Today, Oakland-based artist Geoff Saba, who uses the moniker Forest Floor, releases their new improvisational jazz style single ahead of their new album Hungers Haunt the All-Consuming, out on August 15th. The single, "Wild Herd - I Will Give Up My Patterns" is one in a four-part series titled “Wild Herd”, which explores philosophical inquisitions of autonomy and interconnectedness between living things. The series sits within a 9-track album, that further explores the nonlinear yet familiar patterns of organic networks found in unexpected places. Along with the single comes an accompanying video made by San Francisco multimedia artist, Laura Cohen. Check it out below!

While surrounded by redwoods at the Avenue of the Giants, Saba found a crushed frog along the asphalt after an unfortunate encounter with a car tire. They photographed the remains, unknowingly capturing what would become the philosophical foundation of Forest Floor’s Wild Herd series.

"I took a picture of it because I'm fascinated by death and things like that. But it came out highly contrasted and it was difficult to tell where the frog began and ended. I was like 'Okay, so there's a kind of pattern that creates a frog. The frog repeats a pattern of being a frog and thus separates itself from the ground around it. What constitutes the frog and the ground, and what keeps them separate?’”

As an avid reader of psychoanalysis, critical theory, and philosophy, Geoff Saba approaches the natural world with particular attunement to the structures that shape how events unfold. They listen deeply to the undercurrents of daily life, as if they are portals toward undiscovered cosmic truths about life, the self, and everything between.

“...So I was like, 'Okay. One day, I will give up my patterns, and I hope it happens before I die. I would like to, with agency, give up patterns that constitute who I think I am.'"

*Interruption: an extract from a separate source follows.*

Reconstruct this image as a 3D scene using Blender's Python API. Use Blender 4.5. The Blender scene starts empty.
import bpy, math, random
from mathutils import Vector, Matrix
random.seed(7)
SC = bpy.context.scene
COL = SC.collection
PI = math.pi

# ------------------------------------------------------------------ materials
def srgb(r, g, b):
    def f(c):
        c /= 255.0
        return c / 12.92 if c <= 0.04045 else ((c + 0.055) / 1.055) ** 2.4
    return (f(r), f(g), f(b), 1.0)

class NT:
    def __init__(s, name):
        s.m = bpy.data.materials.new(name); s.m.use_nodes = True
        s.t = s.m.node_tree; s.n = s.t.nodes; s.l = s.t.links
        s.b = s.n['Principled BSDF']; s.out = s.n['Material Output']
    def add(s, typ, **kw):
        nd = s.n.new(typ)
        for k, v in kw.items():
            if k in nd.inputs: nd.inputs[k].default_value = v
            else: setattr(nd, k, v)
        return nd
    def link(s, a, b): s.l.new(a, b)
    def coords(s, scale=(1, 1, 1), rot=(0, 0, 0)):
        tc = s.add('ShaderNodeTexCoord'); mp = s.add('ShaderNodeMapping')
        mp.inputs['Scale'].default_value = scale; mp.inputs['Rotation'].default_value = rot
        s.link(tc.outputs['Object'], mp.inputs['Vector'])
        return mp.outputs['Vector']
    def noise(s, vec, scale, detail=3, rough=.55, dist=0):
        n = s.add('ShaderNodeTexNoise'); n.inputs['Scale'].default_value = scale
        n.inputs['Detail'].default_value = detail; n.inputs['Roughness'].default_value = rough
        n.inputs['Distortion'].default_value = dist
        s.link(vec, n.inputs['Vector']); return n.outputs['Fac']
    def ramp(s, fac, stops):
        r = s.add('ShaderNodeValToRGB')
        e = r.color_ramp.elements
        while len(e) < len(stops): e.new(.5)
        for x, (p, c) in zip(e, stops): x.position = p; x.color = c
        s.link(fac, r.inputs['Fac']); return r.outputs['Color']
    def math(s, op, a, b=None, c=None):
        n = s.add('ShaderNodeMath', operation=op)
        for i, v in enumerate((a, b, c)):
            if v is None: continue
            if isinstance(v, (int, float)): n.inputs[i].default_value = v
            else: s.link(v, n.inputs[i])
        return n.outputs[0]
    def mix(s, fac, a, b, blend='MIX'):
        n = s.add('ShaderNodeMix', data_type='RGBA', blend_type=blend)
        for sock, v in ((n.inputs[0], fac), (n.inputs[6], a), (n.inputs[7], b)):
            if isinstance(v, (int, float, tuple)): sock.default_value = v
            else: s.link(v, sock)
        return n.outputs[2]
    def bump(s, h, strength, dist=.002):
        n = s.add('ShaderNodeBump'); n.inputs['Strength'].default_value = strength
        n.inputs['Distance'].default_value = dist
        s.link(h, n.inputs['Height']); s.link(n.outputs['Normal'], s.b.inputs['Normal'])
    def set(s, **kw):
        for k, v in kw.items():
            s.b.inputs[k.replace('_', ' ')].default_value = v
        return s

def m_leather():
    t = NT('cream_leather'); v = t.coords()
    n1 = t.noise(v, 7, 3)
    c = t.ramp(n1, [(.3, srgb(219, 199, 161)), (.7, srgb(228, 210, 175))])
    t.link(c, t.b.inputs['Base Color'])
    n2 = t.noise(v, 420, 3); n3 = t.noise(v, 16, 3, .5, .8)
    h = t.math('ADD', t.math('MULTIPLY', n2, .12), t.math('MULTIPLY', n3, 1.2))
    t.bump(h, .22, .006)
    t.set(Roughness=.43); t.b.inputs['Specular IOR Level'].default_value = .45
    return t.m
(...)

Leading with curiosity, Saba identifies interwoven patterns in everyday life as underlying truths that shape their understanding of the self and the cosmos.These questions stem from what feels like a sincere pursuit to understand what it means to be human. From this foundational curiosity,  Saba sought ways to translate philosophical language into sound.

"I thought a way to explore [these questions] musically was with a Wild Herd series within the record, questioning things like what is identity? What constitutes a herd -- what patterns create a herd and who is to distinguish between an individual antelope and a herd of antelope?"

The Wild Herd series is a decentralized sonic meditation on Saba’s unanswered questions. “Wild Herd - I Will Let Go of My Patterns” evacuates traditional narrative structure, instead approaching these tensions through an observer’s perspective. Forest Floor articulates philosophical complexities with sonic precision and organic flow while offering no resolve. The piece submits to unknowing with sincerity, demonstrating what vulnerability in art can look like.

"As a listener, I edited this piece and wondered what factors brought these different parts of the piece together so it felt like harmony and what factors created disharmony or are seemingly disunified. Then I realized the disunified pieces are just parts I don't consider as unified. Like maybe it's not a them problem. It's a me problem. I try to, in those pieces, step away from imposing where it should come together or dissipate. I try to let the improvisations unfold intuitively so that the process is protected from my intellectualizing of how the piece should unfold."

Hungers Haunt the All-Consuming functions like a sonic archive of Saba’s personal field notes from encounters with cosmic mystery. This fusion of theory and sound represents a rare approach to solo improvisation, attempting to capture the networked interplay found beyond music, from neural pathways to the fungal decomposition beneath the forest floor.

As a multi-instrumentalist, Saba excavates personal memory through layered instrumental voices. Forest Floor maps Saba's philosophical wanderings while inviting listeners at any level of curiosity into their own investigative journeys. 
In addition to the Forest Floor project, Geoff Saba can be found playing music with bands such as Fake Fruit, Hectorine, Gossimer, Naked Roommate, Lizzy Dutton, Adam Spry and others around the Bay Area. Saba also is a music producer, running Itinerant Home Recordings in Oakland.